I read this article in the book I bought on my birthday. I like every one of them, unfortunately I can only read but not be able to write as beautifully as they do, but my heart says the same things as all the people that love the LORD. Please enjoy this copy and enjoy your life.Rebecca Embracing the Present
God cannot give us a happiness and peace apart from himself, because it is not there. There is no such thing.
C.S. Lewis
I have learned the secret of being content in any and every situation, whether well fed or hungry, whether living in plenty or in want.
Philippians 4:12
I know a couple who seemed to live for retirement. Both worked hard in their careers, lived frugally and saved. They planned to travel frequently; visiting exciting places they had only read and dreamed about. One week prior to retirement, they bought a new motorized recreation vehicle. They attended retirement parties and packed. But they never set out on that first trip. Instead, the husband learned from a doctor that he had terminal caner. Within a few months his widow sat bewildered, confused, and angry. “Why did we wait so long to start living?” she asked.

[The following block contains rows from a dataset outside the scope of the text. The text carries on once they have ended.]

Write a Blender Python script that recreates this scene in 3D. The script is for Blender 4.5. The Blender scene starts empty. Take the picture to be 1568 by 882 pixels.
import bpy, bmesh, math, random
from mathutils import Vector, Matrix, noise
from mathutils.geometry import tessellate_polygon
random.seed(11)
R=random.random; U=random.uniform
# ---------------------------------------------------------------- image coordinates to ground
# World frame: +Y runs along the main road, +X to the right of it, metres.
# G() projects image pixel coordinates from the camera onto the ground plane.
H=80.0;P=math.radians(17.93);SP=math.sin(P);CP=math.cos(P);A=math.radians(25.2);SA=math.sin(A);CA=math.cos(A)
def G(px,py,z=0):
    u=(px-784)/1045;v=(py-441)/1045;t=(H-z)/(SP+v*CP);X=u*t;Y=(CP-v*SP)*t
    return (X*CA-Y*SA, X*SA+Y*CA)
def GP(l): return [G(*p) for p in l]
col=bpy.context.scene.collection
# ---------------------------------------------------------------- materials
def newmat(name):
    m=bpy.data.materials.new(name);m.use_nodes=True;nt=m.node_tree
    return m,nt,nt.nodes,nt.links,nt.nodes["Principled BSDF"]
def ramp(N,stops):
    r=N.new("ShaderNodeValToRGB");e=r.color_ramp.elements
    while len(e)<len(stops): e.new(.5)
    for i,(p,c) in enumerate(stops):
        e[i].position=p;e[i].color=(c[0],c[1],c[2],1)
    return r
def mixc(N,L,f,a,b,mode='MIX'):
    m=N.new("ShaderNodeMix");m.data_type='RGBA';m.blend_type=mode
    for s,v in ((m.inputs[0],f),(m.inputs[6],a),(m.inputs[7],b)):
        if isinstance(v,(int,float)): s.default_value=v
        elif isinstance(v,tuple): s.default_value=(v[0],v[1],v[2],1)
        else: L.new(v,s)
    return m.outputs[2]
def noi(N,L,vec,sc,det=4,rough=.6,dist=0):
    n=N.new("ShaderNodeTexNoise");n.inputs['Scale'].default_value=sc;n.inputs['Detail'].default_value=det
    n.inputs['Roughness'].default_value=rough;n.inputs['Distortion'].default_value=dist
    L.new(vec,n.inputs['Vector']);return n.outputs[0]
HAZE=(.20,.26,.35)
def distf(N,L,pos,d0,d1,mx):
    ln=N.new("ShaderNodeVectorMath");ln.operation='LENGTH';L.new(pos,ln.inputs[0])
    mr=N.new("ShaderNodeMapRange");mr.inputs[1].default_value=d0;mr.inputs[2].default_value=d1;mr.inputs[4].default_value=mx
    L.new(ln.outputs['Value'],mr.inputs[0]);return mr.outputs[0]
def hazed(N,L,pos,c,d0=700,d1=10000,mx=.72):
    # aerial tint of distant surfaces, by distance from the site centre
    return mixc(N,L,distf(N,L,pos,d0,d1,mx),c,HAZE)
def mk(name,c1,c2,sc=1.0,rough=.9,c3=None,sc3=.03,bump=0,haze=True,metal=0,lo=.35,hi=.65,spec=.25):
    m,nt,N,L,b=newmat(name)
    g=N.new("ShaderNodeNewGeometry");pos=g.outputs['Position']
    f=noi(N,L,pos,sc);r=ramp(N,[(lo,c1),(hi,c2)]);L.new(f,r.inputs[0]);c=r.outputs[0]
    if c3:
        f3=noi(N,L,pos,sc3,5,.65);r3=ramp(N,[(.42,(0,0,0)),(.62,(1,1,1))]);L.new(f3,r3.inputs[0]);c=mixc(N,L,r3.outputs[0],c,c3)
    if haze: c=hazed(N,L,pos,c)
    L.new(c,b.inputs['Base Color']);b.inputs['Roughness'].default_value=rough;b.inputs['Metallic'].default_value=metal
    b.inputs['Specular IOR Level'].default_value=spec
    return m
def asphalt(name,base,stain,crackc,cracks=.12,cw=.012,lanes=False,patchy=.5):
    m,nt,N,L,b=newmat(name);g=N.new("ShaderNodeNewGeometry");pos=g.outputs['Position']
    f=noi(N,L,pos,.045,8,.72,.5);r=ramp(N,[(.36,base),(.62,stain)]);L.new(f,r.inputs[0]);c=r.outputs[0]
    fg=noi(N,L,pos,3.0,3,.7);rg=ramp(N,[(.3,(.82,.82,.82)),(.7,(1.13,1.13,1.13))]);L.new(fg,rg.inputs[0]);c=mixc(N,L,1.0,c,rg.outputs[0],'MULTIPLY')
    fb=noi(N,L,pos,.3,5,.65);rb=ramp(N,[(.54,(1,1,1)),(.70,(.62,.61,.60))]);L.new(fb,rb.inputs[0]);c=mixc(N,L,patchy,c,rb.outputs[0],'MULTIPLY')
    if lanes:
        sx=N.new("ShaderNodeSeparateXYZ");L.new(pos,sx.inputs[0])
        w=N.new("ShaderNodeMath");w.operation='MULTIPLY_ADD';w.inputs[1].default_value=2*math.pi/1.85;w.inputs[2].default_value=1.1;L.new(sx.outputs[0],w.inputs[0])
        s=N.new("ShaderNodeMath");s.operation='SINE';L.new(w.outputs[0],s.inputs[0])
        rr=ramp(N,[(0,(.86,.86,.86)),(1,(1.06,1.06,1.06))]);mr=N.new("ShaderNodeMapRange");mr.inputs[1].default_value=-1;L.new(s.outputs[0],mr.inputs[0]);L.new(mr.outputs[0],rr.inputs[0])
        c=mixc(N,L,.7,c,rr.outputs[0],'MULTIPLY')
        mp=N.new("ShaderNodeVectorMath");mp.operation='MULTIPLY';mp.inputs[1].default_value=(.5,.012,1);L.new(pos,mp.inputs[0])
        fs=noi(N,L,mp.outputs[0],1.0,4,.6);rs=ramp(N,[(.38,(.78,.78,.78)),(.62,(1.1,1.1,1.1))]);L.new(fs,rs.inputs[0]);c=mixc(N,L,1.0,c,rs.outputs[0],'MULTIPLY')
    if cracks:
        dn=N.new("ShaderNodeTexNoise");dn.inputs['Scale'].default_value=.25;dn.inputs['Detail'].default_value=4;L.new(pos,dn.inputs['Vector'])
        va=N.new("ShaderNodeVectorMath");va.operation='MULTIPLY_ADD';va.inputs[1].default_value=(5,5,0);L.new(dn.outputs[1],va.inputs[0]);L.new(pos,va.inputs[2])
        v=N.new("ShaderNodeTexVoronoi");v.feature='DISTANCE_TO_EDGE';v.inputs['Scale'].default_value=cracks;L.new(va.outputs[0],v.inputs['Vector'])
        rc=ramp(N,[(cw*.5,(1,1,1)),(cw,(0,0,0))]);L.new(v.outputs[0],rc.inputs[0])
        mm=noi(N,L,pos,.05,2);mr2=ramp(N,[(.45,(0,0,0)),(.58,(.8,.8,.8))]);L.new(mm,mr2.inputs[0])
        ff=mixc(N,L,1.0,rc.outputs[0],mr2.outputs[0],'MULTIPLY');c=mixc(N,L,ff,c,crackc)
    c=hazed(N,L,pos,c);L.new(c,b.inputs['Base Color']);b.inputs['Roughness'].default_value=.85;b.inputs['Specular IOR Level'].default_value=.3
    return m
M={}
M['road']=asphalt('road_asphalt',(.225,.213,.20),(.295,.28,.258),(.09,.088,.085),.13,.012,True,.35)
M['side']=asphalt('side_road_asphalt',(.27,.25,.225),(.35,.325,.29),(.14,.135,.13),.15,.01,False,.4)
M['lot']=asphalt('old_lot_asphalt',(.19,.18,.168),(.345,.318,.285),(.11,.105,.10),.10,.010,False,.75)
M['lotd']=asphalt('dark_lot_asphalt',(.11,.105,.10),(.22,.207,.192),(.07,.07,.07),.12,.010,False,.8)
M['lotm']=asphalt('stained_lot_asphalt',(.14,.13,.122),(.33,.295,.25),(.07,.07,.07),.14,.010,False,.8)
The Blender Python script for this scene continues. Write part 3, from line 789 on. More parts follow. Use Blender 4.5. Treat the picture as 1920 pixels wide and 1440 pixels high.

This couple put their lives “on hold” for the future. They never learned to embrace the present. Embracing the present means to live now, not waiting. Embracing the present means choosing to live without regrets. It means making conscientious choices to live the life you desire now, not later.
On a recent trip, a friend and I browsed through a bookstore and noticed the books written to help us gain the life we want…later. At my friend’s encouragement, I bought a book about planning for retirement. We’d just had a troubling conversation about whether my wife and I would have enough in the bank to retire. He motivated me or perhaps scared me to think about my future in more detail. I read the book on the flight home.
The book advised saving to enjoy life later by avoiding purchases now. It got down to incidentals, like buying a caffe latte. The author told me that if I saved my three dollars now rather than buying my coffee, in twenty years I’d have a phenomenal sum of cash with which to buy my own Starbucks franchise.
But seriously, what if I want to sit on a bench, sipping my latte now, enjoying time in the park as I watch people walk by? What if coffee is my link to spending time with my wife or friends? It is important to save, but it also is important to live in the present. Jesus said, “ I came so they can have real and eternal life, more and better life than they ever dreamed of” ( John 10:10 MSG) Is this “ more and better life” only reserved for heaven? Jesus’s teaching on life in his kingdom is both in the future and in the “ here and now.”